Barrow, Curristown, Co. Westmeath
Co. Westmeath |
Barrows
On a low rise in the undulating pasture of Curristown, County Westmeath, sits a small earthwork that has resisted confident identification for decades.
Roughly circular, measuring about eleven metres in diameter, and ringed by trees that were already established when the first Ordnance Survey mapped it in 1837, the site looks at first glance like a barrow, the low mounded burial monuments found across Ireland from the Bronze Age onwards. But whether it ever functioned as one is genuinely uncertain.

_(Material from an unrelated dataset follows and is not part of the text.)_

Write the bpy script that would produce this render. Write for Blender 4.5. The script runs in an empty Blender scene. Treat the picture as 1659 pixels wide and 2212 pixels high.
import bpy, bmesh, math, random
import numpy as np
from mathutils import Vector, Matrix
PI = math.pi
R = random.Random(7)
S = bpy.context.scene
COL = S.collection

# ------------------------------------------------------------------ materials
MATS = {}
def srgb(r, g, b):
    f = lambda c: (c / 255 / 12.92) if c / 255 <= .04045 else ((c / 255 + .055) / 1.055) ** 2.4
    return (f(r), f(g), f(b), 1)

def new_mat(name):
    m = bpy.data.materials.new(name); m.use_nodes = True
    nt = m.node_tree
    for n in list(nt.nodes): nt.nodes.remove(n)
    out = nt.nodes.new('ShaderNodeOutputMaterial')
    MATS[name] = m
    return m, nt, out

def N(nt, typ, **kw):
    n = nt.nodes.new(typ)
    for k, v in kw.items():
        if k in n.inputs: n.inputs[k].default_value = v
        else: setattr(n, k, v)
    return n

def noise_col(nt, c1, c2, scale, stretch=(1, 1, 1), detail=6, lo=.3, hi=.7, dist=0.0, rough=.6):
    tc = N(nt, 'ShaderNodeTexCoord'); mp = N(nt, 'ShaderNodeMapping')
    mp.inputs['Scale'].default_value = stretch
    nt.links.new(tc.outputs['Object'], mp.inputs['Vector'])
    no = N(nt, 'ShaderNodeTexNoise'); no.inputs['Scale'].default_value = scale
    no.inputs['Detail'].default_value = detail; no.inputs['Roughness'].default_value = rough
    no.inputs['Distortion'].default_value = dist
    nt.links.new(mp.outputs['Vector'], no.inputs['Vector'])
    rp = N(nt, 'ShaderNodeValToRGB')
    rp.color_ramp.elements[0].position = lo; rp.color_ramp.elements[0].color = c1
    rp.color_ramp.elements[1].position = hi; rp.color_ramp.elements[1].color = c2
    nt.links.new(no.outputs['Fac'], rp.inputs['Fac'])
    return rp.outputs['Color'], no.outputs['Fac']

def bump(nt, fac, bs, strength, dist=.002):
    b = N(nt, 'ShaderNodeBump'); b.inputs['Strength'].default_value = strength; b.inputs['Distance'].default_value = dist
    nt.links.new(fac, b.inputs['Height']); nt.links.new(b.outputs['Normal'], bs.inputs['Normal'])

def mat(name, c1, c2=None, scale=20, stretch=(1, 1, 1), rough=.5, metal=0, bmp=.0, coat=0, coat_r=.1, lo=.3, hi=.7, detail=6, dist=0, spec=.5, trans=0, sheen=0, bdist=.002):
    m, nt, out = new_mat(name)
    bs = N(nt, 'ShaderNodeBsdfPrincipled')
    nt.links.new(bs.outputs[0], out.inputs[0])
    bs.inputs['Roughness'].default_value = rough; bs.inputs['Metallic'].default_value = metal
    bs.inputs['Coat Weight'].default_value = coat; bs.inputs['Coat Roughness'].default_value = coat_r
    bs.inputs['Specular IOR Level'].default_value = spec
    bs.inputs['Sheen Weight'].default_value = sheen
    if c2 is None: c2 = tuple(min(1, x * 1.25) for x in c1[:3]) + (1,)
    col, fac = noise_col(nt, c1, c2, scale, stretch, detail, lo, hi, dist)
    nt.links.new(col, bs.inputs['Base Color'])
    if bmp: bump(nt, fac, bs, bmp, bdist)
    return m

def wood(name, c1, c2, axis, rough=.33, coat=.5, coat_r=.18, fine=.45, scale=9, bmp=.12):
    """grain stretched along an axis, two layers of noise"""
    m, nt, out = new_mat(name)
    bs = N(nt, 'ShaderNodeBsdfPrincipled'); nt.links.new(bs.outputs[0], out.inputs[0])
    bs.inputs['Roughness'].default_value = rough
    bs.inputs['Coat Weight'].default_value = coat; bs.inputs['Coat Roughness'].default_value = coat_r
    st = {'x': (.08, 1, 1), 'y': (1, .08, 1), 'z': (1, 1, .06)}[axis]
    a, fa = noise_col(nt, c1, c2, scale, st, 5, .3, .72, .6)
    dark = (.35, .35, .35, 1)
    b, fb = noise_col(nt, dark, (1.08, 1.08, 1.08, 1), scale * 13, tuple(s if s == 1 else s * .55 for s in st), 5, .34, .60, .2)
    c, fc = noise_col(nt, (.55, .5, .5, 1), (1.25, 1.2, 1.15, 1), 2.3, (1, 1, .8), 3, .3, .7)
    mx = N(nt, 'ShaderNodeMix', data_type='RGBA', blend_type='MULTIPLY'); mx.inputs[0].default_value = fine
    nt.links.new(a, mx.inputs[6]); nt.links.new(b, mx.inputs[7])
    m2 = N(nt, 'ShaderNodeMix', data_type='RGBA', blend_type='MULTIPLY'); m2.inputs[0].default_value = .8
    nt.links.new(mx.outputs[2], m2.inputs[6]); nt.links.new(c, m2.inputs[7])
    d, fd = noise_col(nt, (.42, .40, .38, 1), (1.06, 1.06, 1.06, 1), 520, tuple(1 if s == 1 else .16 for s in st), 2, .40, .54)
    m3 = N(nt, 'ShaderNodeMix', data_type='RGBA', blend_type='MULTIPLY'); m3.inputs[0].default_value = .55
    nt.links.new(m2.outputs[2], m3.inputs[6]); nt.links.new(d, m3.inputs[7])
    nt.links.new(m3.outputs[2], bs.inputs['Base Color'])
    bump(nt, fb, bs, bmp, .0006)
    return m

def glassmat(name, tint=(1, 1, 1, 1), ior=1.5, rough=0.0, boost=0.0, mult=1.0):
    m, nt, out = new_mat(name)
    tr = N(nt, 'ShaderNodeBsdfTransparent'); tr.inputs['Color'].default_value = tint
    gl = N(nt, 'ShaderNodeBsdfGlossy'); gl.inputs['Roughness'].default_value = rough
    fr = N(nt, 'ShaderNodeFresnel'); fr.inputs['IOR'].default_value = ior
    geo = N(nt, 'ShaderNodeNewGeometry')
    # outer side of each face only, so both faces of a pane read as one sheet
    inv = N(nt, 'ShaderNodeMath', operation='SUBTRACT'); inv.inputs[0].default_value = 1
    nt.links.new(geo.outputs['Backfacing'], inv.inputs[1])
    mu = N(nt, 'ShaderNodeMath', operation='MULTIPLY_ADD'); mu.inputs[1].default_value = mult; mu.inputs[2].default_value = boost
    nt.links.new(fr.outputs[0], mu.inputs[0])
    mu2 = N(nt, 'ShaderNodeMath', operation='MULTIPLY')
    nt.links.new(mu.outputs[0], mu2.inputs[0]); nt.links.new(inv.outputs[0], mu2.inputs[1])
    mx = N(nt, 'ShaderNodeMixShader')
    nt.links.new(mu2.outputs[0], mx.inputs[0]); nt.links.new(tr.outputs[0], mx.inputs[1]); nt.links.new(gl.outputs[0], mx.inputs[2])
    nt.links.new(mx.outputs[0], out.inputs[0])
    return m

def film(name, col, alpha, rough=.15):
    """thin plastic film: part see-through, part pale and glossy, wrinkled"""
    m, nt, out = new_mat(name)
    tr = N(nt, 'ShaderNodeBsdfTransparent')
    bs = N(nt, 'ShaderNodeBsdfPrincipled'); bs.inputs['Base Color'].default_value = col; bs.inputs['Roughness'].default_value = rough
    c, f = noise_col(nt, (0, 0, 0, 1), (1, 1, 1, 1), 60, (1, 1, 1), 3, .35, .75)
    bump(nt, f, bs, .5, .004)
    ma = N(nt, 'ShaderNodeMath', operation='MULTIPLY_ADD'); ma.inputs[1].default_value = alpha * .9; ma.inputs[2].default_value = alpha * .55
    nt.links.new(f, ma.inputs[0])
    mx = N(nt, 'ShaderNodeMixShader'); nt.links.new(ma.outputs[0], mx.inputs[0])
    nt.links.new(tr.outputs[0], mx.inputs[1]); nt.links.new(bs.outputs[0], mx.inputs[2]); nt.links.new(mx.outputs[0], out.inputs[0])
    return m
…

When the site was examined on the ground in 1980, what surveyors found was an inner earthen bank and an outer fosse, the fosse being the shallow encircling ditch that typically accompanies such earthworks. The bank survives mostly on the northern and western arc, while a large, deep depression on the southern and eastern side is attributed not to archaeology but to the cutting of the Royal Canal, whose construction would have disturbed the surrounding ground considerably. The fosse itself, narrow and shallow, has unusually sharp edges, which is taken as a sign that it may be relatively recent rather than ancient. No entrance through the bank is visible. The interior is level. All of this leaves the monument in an awkward interpretive position: the earthen features may not be original at all, and the whole thing could instead be a designed landscape feature connected to Belmont House, which stands about 260 metres to the south-west. Estate owners in the eighteenth and nineteenth centuries frequently created ornamental earthworks, tree-planted mounds, and decorative enclosures in their grounds, and the triangular clump of trees now obscuring the site from aerial photography would sit comfortably within that tradition. A tree-ring, a separate circular arrangement of trees that may mark another earthwork or simply a planting feature, lies roughly 67 metres to the north-east, adding one more ambiguous element to the immediate landscape.